Asked what future changes might be in store regarding local law enforcement practices, both Ada and Lighthorse police chiefs agree: not much.

“We’re still going to do our jobs,” Allen said. “We’re just operating as business as usual.”

“I agree wholeheartedly,” Manning said. “Carl and I have known each other for many years. We have a professional relationship and I feel like we have a personal relationship also. If Carl calls me at 2 a.m. and says he needs help, we’re there. And I know if I call him he will do the same for us.”

“What it comes down to is we’re going to be fine,” Allen said. “Our citizens are going to be protected and Mike and I are going to make sure that happens. Cross-deputation comes into play largely because it allows us to contend with whatever situation is emergent. We can back up and say, ‘OK, which agency should take the lead; which one should be the support system?’”

Allen said one of the advantages of a cross-deputation agreement is it allows both departments to serve both Native and nonnative citizens seamlessly.

“It increases our ability to respond. It allows us to combine our forces and deal with situations. It allows us to have resources and assets that we can reach across the board to deal with whatever situation we find ourselves in,” he said.

A recent example of cooperation between the two departments involved stolen weapons from an unmarked Lighthorse unit.

“One our officers had some weapons stolen out of his vehicle,” Manning said. “We found out where the individual was, got a search warrant and an arrest warrant. Carl’s officers were able to secure the perimeter and block off streets because it happened at a residence here in Ada.

“Carl and his command staff were right there on the scene with us,” Manning said. “We were communicating throughout so that his people were up to speed about what was going on. It worked out really well. I attribute that to the relationship we’ve developed and maintained over the years.”

A recently stolen marked Ada Police cruiser presented another example of cooperative effort.

“There was a Lighthorse officer a few blocks away when the (Ada Police) officer gave the stolen vehicle report, and it was our officer who initiated the pursuit,” Manning said. “At some point in the pursuit we backed off an allowed Ada Police to become the primary unit. But we were able to help.”

Allen said the cross-deputation agreement allows for sharing of resources. “We’ve reached out a couple of times to ask for the Chickasaw Nation Lighthorse’s search dog to come in. I personally went on a burglary call one morning (to a commercial enterprise in Ada) where we were pretty sure somebody was still inside.”

Allen said he is appreciative that the canine achieved in short order what would have otherwise taken hours to accomplish. “That dog was able to get in there and clear everything out to be sure everybody was safe,” he said.

Another recent example of cooperation involved use of a drone unit that Chief Manning explained is a function of Chickasaw Nation Emergency Management. “It is a sister agency and we work together and facilitate its use,” he said.

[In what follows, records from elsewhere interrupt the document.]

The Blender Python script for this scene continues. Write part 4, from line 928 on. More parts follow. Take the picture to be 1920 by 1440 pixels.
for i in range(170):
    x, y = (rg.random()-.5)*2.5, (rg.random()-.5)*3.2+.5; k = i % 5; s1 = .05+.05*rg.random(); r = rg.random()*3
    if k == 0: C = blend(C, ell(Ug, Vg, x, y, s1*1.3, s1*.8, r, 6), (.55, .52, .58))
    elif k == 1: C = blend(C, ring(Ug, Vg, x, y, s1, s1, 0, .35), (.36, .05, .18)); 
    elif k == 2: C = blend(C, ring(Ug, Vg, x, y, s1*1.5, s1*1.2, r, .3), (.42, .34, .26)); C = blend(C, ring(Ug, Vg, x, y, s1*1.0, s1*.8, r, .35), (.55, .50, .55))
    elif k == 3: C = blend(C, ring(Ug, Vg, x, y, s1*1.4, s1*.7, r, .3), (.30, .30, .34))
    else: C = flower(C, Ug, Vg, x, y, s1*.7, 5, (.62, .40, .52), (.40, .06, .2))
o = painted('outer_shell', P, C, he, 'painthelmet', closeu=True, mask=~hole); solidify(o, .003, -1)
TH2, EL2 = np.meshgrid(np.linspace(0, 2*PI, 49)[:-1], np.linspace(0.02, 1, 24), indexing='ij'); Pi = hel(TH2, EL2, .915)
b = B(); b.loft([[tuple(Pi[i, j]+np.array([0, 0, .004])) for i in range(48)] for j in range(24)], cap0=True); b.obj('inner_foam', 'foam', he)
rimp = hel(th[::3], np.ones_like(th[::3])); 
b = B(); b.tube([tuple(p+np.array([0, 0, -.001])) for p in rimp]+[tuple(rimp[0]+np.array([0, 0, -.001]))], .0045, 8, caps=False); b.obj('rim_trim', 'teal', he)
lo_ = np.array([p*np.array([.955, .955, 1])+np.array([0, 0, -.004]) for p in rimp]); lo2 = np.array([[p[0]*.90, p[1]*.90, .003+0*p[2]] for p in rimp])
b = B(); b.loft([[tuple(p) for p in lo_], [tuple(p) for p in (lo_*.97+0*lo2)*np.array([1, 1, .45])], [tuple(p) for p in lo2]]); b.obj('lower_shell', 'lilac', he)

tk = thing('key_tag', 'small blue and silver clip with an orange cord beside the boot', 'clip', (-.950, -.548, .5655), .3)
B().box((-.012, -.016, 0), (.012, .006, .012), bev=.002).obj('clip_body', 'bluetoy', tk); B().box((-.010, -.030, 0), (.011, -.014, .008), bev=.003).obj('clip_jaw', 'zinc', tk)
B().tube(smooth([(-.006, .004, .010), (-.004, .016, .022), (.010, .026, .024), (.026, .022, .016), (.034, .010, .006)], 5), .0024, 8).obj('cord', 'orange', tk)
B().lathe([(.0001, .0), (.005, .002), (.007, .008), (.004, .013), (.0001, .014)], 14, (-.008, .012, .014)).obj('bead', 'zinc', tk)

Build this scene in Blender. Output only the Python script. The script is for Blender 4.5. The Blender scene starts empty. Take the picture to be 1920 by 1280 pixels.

The drone unit was employed during a recent missing person’s case in which several hundred acres of forested area were surveyed from above with the drone’s infrared capability.

“We feared he was in the woods,” Allen said. “It allowed us with pretty good confidence to know this gentleman was not in that wooded area.

“The city of Ada and the Ada Police Department value our partnership with the Chickasaw Lighthorse Police. The city and the Tribe have a strong relationship that’s developed over the years,” Allen said.